SAN JOSE, Calif. -- Patriot Scientific Corp. had spent nearly a decade trying unsuccessfully to establish a new microprocessor architecture when it decided it needed to do some soul-searching. It hit paydirt when that process revealed its real products: patents.
The six-person company netted more than $24 million in 2005 from Advanced Micro Devices, Casio, Fujitsu, Intel and Hewlett-Packard by licensing seven U.S. patents it considers fundamental to CPUs. And it's just getting started.
"Hundreds of companies have been put on notice as potential infringers," said David Pohl, CEO of the Carlsbad, Calif., company, which hopes to collect royalties on sales of all microprocessor-based systems--sales that are estimated at $200 billion a year. "Virtually every electronic product that a consumer or business comes into contact with is touched by this portfolio."
Once its strategy was clear and its portfolio in place, Patriot pared its operations to the bone, outsourced enforcement of its patents to a joint venture and commissioned a study to look at how it might dispose of its CPU business. "This company doesn't need to be manufacturing anything or marketing a product. We can essentially rely on our licensing team to create revenue for us," said Pohl.
Patriot is just one of a rising number of so-called patent-licensing and -enforcement companies. One source said multiple venture funds are forming to bankroll the efforts of these PLECs as they carve out business models in the midst of a gold rush in intellectual property (IP).
New breed of innovator
The PLECs are part of a broader group of emerging patent companies that see themselves as innovators, creating new ways to buy and sell patents--including the first major patent auction, to be held in San Francisco in April. Such efforts will generate high-margin businesses and champion the rights of small companies and lone inventors, proponents say.
"The highest-margin part of our industry is the invention. We don't want to compete where there are increasingly slim margins, in manufacturing and distribution," said Brent Frei, a vice president at Intellectual Ventures (Bellevue, Wash.), a startup founded by the former chief technology officer of Microsoft Corp.
Intellectual Ventures aims to write and buy patents to create and commercialize powerful patent portfolios. "A cool set of patents in itself is an incredible product.

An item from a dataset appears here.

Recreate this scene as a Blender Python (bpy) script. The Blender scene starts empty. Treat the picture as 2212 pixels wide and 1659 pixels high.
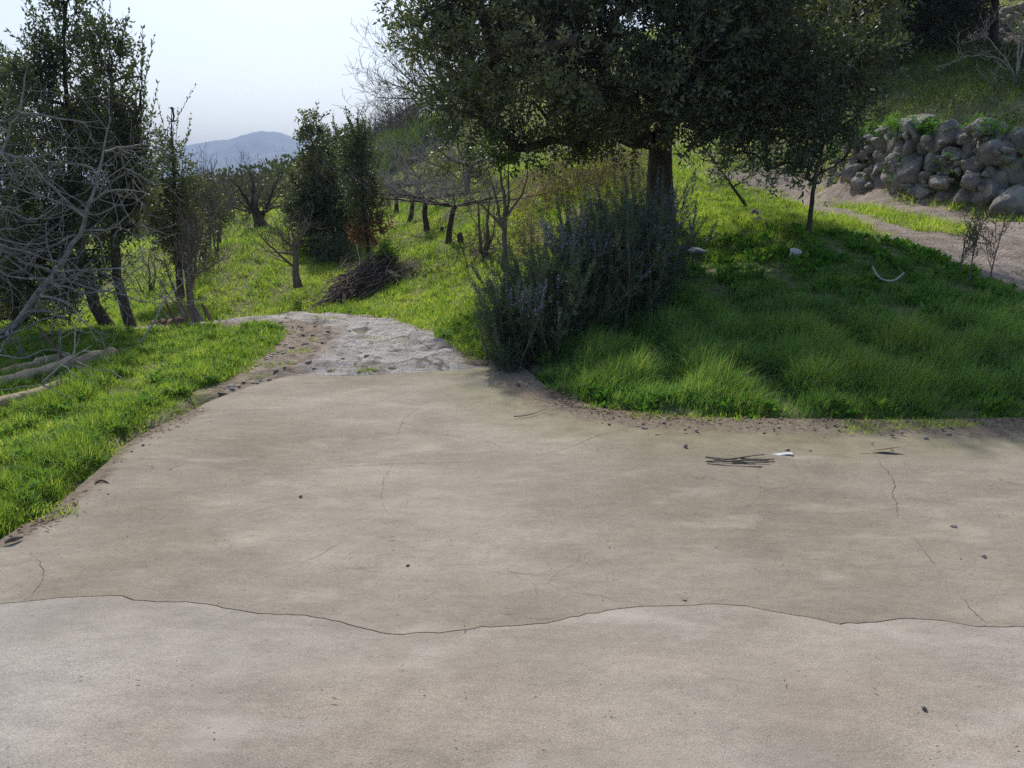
import bpy, math, random
import numpy as np
from mathutils import Vector
from mathutils.geometry import delaunay_2d_cdt

R = math.radians
# ---------------------------------------------------------------- camera, sky, sun
PITCH = 14.4
CAM_Z = 1.6
FOC = 1670.0            # focal length in the 2212 px wide working frame
cam_d = bpy.data.cameras.new("camera")
cam = bpy.data.objects.new("camera", cam_d)
bpy.context.scene.collection.objects.link(cam)
cam.location = (0, 0, CAM_Z)
cam.rotation_euler = (R(90 - PITCH), 0, 0)
cam_d.sensor_width = 36.0
cam_d.lens = 36.0 * FOC / 2212.0
cam_d.clip_start = 0.05
cam_d.clip_end = 9000
sc = bpy.context.scene
sc.camera = cam

SUN_EL, SUN_AZ = 46.0, -15.0     # azimuth measured from +Y towards +X
w = bpy.data.worlds.new("World")
sc.world = w
w.use_nodes = True
nt = w.node_tree
nt.nodes.clear()
sky = nt.nodes.new("ShaderNodeTexSky")
sky.sky_type = 'NISHITA'
sky.sun_disc = False
sky.sun_elevation = R(SUN_EL)
sky.sun_rotation = R(SUN_AZ)
sky.altitude = 300
sky.air_density = 1.0
sky.dust_density = 2.2
sky.ozone_density = 1.0
bg = nt.nodes.new("ShaderNodeBackground")
bg.inputs[1].default_value = 0.14
out = nt.nodes.new("ShaderNodeOutputWorld")
nt.links.new(sky.outputs[0], bg.inputs[0])
nt.links.new(bg.outputs[0], out.inputs[0])

sd = bpy.data.lights.new("sun", 'SUN')
sd.energy = 3.6
sd.angle = R(1.0)
sd.color = (1.0, 0.94, 0.86)
sun = bpy.data.objects.new("sun", sd)
sc.collection.objects.link(sun)
sv = Vector((math.sin(R(SUN_AZ)) * math.cos(R(SUN_EL)), math.cos(R(SUN_AZ)) * math.cos(R(SUN_EL)), math.sin(R(SUN_EL))))
sun.rotation_euler = sv.to_track_quat('Z', 'Y').to_euler()
sun.location = sv * 60

sc.view_settings.view_transform = 'Standard'
sc.view_settings.look = 'None'
sc.view_settings.gamma = 1
sc.view_settings.exposure = 0.1
sc.render.engine = 'CYCLES'
sc.cycles.max_bounces = 6
sc.cycles.transparent_max_bounces = 8
sc.cycles.use_denoising = False
sc.cycles.sample_clamp_indirect = 4.0

# ---------------------------------------------------------------- small helpers
rng = np.random.default_rng(7)
cp, sp = math.cos(R(PITCH)), math.sin(R(PITCH))

def P(vx, vy, D):
    """point at forward distance D seen at (vx, vy) of the 2212 x 1659 working frame"""
    x = (vx - 1106.0) / FOC
    u = (829.5 - vy) / FOC
    dy = cp + u * sp
    dz = -sp + u * cp
    return np.array([x / dy * D, D, CAM_Z + dz / dy * D])

def tag(o, label=None, cat=None, group=None, kind=None):
    if label: o["label"] = label
    if cat: o["category"] = cat
    if group: o["group"] = group
    if kind: o["kind"] = kind
    return o

def link(name, data, parent=None):
    o = bpy.data.objects.new(name, data)
    sc.collection.objects.link(o)
    if parent is not None:
        o.parent = parent
    return o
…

Our founder, Nathan Myhrvold, is fond of saying IP is the next software," said Frei.
Too much of the patent power is locked up with big corporations today, said William Reber, a former director of technology for Motorola who has been working as a lone inventor since 2002 and hopes to sell 53 of his patents in the April auction organized by Ocean Tomo LLC (Chicago).
"If they create a new market for IP, that's a whole new trajectory for commercializing patents," said Reber, who foresees a day when productless invention companies like Intellectual Ventures might play a role similar to today's fables chip companies.
"Once inventors are unshackled from corporations that own you 24 hours a day, a whole lot more brainpower becomes available," said Reber, who has patents on camera phones, biochips and bar codes.
Others see the new players as trolls raising nuisance suits or otherwise trying to cash in on innovation without adding real value. Such entrepreneurs are fueling a rush on a U.S. Patent Office already swamped in applications, struggling with delays and confronting concerns about the quality of patents it issues, they say.
"We think work that results in real products coming to market is the right system to reward. People who go around buying up patents is not the right system to reward," said David Simon, chief patent counsel for Intel Corp., which is now involved in about 30 patent infringement suits, a number growing at a rate of about one a month.